A fatica il Pci riesce a far cessare gli scontri. Ma il 31 luglio a Bareggio, nella cintura milanese, viene lanciata una bomba a mano contro la statua della Madonna Pellegrina in processione. L’attentato provoca una trentina di feriti tra cui molti bambini. Vengono arrestati sei giovani, cinque dei quali iscritti al Pci (il sesto è un anarchico). «L’Unità» li condanna con toni duri. Il 29 novembre a Roma in via del Pigneto verrà aggredito il giovane dell’Azione cattolica Giulio Lalli, che morirà in ospedale. Il 16 luglio dell’anno successivo verrà arrestato il diciottenne Pietro Nicoletti, che confesserà di essere l’autore dell’aggressione. È iscritto al Pci.

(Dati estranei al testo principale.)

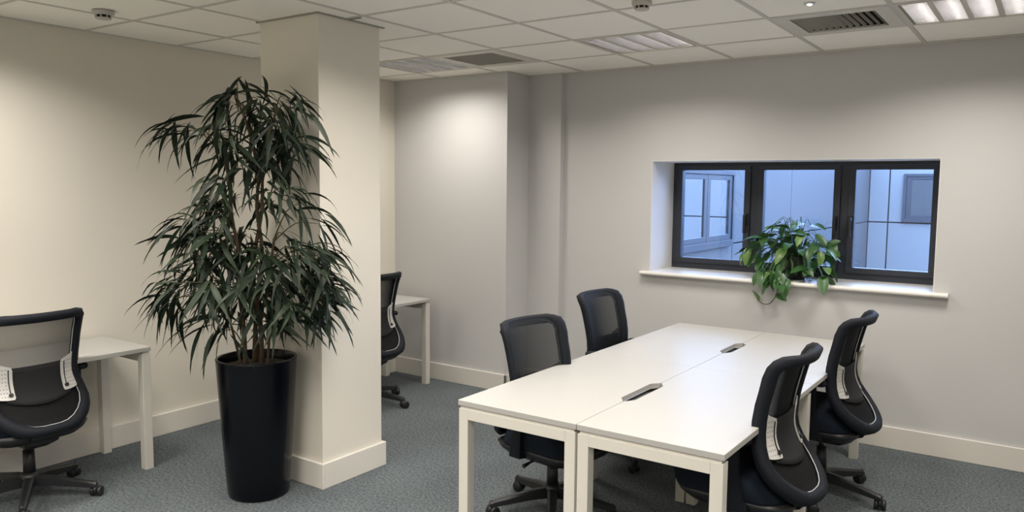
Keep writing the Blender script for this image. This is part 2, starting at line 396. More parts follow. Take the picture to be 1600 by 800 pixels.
M['reveal'] = mat('reveal_white_paint', (.80, .79, .77), .6)
bm = bmesh.new(); box(bm, wx0, wx0+.004, WY+.001, FY, 1.046, wz1); box(bm, wx1-.004, wx1, WY+.001, FY, 1.046, wz1); box(bm, wx0+.004, wx1-.004, WY+.001, FY, wz1-.004, wz1)
obj('reveal_lining', bm, 'reveal', win)
# ------------------------------------------------------------------ light well outside
XL, YF, GZ = -.34, 11.5, .12
struct('light_well_ground', BX(XL-.2, 14.2, WB, YF+.3, 0, GZ), 'well_ground', None, 'pale ground of the light well outside')
def cladwall(name, label, axis, pos, us, zs, skip, back):
    r = link(name, None); r['kind'] = 'structure'; r['label'] = label
    bm = bmesh.new()
    if axis == 'x': box(bm, pos-.25, pos-.03, us[0], us[-1], 0, zs[-1])
    else: box(bm, us[0]-.3, us[-1], pos+.03, pos+.25, 0, zs[-1])
    obj('joint_backing', bm, 'joint', r)
    g = .008
    for a, b in zip(us, us[1:]):
        for c, d in zip(zs, zs[1:]):
            bm = bmesh.new()
            ga = .012 if axis == 'y' else g
            if axis == 'x': box(bm, pos-.035, pos, a+g, b-g, c+g, d-g, bev=.003)
            else: box(bm, a+ga, b-ga, pos, pos+.035, c+ga, d-ga, bev=.003)
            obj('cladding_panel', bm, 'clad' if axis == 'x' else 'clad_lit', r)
    return r
zs = [GZ, .21, 1.088, 2.35]
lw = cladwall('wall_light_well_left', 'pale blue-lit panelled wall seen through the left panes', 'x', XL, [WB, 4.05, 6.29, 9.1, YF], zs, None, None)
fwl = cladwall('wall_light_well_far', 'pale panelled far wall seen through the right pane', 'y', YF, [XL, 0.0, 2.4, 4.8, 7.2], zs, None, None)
S('wall_reflection_backdrop', 'added unseen wall, a plain backdrop for reflections in the outer windows', 14.0, 14.2, WB, YF, 0, 3.2, m='outer')  # out of view, added so the outer panes reflect an even surface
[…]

Bilancio ufficiale: tra il 14 e il 16 luglio del 1948 restano sul terreno 16 morti, di cui 9 appartenenti alle forze dell’ordine. Più 204 feriti, di cui 120 agenti. In seguito, tra il luglio 1948 e la prima metà del 1950 si registreranno altri 62 lavoratori uccisi di cui 48 comunisti; 3.216 feriti, tra i quali 2.367 del Pci; 92.169 arrestati di cui 73.870 appartenenti al partito di Togliatti.

    Monte Amiata

Il leader comunista, pur avendo tenuto — nei giorni in cui fu ricoverato in ospedale — un atteggiamento esemplare, non si pacificò mai del tutto con l’accaduto. Rimproverò ai dirigenti del proprio partito di aver chiesto le dimissioni dell’intero governo guidato da De Gasperi e non esclusivamente quelle del ministro dell’Interno; quest’ultima, a suo dire, «sarebbe stata una richiesta non solo plausibile, ma anche accettabile», dal momento che l’ipotesi era stata prospettata persino dal titolare degli Esteri Carlo Sforza e dal suo giovane sottosegretario Aldo Moro. Si soffermò, Togliatti, sulle reazioni della polizia che ricordavano «i sistemi di rappresaglia dei nazifascisti».

E scrisse a Massimo Olivetti — fratello di Adriano, nonché vicepresidente dell’azienda di famiglia — che non avrebbe potuto partecipare ad un dibattito al quale era stato invitato, a causa i postumi delle ferite provocate da «un sicario di quella classe a cui Lei appartiene». Parole che, anche per essere state rivolte a un imprenditore certo non reazionario, testimoniavano la persistenza di un dubbio di Togliatti circa l’origine di quei colpi di pistola.